Apart from helping me develop on some of these ideas, J. Sai Deepak's book is an important work to understand the essence of Indian constitutional secularism as contrasted with Bharatiya civilizational acceptance of a plurality of views. It also explains the coloniality of English-language education in India, and the very reason why this blogpost is written in English and not in Tamil, Hindi or Sanskrit.

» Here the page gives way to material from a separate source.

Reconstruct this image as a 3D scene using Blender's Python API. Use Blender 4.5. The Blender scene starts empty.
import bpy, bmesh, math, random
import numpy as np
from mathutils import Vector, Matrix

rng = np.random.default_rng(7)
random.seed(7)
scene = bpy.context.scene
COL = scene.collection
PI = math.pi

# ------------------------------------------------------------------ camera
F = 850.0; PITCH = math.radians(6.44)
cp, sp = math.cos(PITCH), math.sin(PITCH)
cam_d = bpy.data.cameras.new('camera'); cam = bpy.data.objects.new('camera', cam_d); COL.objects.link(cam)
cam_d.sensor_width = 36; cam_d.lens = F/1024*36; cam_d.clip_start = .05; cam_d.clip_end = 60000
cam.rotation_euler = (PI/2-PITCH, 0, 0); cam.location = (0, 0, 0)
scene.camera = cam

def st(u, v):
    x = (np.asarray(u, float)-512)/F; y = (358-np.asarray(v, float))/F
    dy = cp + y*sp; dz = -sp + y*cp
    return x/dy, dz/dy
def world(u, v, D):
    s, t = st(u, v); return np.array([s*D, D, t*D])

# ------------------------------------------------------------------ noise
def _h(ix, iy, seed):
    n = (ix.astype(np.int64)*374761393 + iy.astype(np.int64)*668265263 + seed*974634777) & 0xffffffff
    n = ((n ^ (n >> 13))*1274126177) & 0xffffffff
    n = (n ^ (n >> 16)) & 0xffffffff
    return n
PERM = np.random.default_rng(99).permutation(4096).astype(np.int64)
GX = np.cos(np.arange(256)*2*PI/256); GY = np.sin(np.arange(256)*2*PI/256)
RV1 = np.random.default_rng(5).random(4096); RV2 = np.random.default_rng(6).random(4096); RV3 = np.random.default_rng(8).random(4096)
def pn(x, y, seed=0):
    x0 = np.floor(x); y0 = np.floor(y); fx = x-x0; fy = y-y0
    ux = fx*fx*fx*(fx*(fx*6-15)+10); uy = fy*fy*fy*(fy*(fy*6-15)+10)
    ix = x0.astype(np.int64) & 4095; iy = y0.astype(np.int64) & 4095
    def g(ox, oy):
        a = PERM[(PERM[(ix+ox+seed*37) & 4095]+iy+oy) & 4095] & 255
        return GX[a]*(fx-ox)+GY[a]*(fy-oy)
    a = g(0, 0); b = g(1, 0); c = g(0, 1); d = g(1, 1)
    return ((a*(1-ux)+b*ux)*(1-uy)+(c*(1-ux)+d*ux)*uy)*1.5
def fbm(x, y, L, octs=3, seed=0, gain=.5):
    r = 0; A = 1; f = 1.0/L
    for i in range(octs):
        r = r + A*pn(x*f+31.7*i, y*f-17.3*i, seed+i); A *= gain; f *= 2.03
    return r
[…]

Notwithstanding the latter portion of the book which carries several essays, letters, minutes and speeches verbatim (as Sai Deepak goes out of his way to demonstrate primary sources, lest it be said that he is misquoting/misinterpreting evidence) making this book more tedious read than it should have been (this will, I'm afraid, come at the cost of some readership), "India that is Bharat" is an essential read for a 21st Century Indian.

1 comment:

  1. Great review and summary Anirudh. I have just started reading precisely for the same reason you have stated - after having been impressed by some of JSD’s speeches and debates.